Frequency Regulation Service Provision for Virtual Power Plants Through 5G RAN Slicing

Abstract

The virtual power plant (VPP) has the potential to provide frequency regulation services by aggregating demand-side distributed energy resources (DERs). Cellular communication networks are commonly utilized for connecting DERs. Nevertheless, conventional cellular networks prior to 5G were unreliable, while private cellular networks incur huge investment costs. Radio access network (RAN) slicing in 5G communications can address these issues by providing the VPP with virtual private networks in public cellular networks. The VPP must evaluate the benefits of 5G RAN slicing and determine the size of slices before implementing it. This paper proposes to apply 5G RAN slicing to assist the VPP in participating in frequency regulation services. First, an optimization model is developed for the VPP to maximize the profit of engaging DERs in various frequency regulation services. Its solution determines the VPP’s DER portfolio schedule of regulation services and communication needs.

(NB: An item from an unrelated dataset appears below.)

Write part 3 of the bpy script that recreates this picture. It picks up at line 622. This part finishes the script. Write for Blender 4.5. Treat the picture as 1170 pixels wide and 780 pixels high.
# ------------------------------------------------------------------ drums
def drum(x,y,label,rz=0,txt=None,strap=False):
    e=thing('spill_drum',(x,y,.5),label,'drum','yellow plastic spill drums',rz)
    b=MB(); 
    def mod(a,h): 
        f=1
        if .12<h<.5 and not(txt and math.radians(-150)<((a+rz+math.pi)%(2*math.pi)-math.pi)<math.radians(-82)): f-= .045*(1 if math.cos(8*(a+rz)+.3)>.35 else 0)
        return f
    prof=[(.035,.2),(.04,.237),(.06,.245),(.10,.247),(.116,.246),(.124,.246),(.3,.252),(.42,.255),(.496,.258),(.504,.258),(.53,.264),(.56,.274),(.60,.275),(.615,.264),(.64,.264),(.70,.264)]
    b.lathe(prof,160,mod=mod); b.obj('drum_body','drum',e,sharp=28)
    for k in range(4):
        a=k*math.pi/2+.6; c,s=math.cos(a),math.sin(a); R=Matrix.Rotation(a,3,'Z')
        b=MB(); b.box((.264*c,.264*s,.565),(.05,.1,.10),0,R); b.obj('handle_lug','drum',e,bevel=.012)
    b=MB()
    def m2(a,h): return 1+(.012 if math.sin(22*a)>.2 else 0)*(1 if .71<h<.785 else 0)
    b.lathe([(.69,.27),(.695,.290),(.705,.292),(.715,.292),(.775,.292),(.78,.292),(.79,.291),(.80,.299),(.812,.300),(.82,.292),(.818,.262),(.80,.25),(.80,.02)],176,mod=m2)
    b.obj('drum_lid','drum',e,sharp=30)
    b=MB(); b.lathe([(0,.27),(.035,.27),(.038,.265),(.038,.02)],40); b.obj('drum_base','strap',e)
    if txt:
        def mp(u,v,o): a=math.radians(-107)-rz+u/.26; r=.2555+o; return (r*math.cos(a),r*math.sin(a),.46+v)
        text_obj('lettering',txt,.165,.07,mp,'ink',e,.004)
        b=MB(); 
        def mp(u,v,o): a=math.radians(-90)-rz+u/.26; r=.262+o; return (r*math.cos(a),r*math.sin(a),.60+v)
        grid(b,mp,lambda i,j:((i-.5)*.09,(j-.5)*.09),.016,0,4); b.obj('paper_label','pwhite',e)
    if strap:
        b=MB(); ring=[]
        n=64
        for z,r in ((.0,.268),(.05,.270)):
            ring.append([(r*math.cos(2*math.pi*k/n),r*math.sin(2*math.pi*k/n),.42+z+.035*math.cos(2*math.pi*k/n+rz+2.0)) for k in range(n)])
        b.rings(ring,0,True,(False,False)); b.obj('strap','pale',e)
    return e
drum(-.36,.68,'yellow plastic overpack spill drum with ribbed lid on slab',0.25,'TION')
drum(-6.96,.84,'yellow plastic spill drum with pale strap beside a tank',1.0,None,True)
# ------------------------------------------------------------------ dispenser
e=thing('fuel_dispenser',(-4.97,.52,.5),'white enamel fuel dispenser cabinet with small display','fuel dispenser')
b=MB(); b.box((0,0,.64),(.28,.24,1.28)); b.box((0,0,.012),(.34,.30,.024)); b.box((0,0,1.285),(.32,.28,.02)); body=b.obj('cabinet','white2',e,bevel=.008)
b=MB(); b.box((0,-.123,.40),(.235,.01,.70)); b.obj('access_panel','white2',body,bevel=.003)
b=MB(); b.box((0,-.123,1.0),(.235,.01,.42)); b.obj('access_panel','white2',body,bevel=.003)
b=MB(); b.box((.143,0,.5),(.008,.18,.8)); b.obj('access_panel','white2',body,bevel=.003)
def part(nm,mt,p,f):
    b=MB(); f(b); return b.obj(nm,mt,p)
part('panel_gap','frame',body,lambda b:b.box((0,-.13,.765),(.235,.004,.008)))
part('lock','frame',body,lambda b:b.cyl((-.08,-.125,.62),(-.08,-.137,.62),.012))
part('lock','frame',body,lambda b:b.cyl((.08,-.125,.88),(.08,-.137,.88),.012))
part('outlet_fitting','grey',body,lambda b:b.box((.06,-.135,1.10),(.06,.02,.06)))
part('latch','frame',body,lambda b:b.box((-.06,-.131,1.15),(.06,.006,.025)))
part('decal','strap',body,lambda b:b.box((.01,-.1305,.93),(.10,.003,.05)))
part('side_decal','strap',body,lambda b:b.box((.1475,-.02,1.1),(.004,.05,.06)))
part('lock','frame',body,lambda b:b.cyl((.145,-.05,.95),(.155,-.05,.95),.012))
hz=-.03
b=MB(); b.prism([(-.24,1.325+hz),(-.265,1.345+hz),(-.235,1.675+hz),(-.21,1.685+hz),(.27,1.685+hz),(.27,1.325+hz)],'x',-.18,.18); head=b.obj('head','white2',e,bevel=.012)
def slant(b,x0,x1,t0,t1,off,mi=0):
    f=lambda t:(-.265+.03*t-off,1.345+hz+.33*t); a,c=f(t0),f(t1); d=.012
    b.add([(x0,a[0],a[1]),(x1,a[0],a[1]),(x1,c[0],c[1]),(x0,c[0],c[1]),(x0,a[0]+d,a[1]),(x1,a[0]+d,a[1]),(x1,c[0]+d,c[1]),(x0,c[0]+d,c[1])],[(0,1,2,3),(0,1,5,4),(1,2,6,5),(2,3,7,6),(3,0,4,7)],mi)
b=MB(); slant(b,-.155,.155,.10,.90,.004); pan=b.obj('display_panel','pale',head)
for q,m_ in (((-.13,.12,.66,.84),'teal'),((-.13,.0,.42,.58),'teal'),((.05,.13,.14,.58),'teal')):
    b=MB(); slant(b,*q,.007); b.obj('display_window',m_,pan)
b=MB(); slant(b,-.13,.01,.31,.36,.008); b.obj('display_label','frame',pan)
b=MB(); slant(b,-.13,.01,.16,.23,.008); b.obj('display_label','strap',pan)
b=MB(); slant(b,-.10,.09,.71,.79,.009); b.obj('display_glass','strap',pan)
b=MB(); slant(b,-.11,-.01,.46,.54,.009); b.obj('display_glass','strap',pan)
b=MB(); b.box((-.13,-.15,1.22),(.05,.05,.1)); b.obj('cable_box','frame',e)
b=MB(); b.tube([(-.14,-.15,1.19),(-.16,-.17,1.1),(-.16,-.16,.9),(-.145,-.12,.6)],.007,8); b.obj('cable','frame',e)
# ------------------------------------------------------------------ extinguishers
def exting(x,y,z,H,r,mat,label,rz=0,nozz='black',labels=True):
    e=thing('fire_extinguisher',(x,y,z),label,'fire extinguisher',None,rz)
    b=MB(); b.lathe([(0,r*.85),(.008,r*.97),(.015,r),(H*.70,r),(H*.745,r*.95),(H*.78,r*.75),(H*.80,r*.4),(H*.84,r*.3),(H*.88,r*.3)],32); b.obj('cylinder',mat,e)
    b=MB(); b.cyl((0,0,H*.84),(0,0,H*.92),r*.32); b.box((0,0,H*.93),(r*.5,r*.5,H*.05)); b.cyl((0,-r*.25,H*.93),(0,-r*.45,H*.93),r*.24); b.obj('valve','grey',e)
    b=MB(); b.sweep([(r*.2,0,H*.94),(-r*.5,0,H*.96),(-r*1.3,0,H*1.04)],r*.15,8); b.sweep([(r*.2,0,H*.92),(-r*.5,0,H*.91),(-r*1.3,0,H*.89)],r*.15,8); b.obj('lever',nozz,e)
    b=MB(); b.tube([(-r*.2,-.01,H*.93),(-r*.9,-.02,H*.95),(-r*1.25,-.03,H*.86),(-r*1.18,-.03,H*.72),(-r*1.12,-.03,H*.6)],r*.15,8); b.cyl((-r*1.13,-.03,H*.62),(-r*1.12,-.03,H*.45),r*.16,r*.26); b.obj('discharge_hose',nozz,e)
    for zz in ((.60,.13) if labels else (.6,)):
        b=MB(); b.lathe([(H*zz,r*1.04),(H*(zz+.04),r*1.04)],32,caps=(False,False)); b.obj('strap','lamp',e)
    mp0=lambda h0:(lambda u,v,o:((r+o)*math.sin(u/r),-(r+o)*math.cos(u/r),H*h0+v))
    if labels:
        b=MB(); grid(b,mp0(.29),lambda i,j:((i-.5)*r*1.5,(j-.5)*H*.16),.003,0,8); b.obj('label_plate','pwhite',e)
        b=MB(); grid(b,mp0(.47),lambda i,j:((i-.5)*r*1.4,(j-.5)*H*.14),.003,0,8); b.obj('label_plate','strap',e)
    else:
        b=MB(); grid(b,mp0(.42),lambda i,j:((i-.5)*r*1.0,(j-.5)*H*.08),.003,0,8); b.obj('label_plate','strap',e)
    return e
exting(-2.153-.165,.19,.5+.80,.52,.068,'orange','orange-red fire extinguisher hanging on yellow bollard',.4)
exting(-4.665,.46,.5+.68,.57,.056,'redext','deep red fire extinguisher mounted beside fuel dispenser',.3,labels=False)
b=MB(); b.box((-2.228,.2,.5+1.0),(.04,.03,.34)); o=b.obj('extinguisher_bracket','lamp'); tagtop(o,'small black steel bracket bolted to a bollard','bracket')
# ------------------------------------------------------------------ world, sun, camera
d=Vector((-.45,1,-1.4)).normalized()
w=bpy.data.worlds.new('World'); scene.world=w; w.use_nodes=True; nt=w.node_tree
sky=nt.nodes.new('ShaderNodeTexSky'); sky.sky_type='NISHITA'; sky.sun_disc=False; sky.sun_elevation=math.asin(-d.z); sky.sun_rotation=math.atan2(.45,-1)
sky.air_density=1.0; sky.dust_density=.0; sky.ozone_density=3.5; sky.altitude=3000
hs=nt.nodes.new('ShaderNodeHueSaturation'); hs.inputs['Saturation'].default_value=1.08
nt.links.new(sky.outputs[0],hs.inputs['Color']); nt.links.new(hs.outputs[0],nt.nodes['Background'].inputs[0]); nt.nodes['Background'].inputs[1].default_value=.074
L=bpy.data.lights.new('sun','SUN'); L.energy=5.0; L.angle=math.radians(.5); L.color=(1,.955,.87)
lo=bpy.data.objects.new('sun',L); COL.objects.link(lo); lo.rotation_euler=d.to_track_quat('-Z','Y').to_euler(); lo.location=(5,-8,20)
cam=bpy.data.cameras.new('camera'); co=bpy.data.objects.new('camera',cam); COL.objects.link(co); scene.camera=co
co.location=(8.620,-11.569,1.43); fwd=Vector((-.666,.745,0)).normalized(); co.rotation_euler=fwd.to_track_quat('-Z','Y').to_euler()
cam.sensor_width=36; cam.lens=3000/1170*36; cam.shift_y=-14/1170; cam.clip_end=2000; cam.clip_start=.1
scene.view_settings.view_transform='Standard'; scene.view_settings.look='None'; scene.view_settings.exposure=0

Then, the effects of communication reliability on the regulation performance are quantified. 5G RAN slicing enhances the predictability of communication reliability, and its benefit is explicitly modeled as its contribution to reducing VPP’s risk profit loss. Next, based on the 5G RAN slicing benefit, an optimization model for determining the size of slices is further established, considering the cost of purchasing slices from mobile service providers. Additionally, an online solution method is developed, such that DERs’ regulation service portfolio can be determined in real-time. Numerical case studies are conducted to demonstrate the benefit of 5G RAN slicing for the VPP’s frequency regulation services.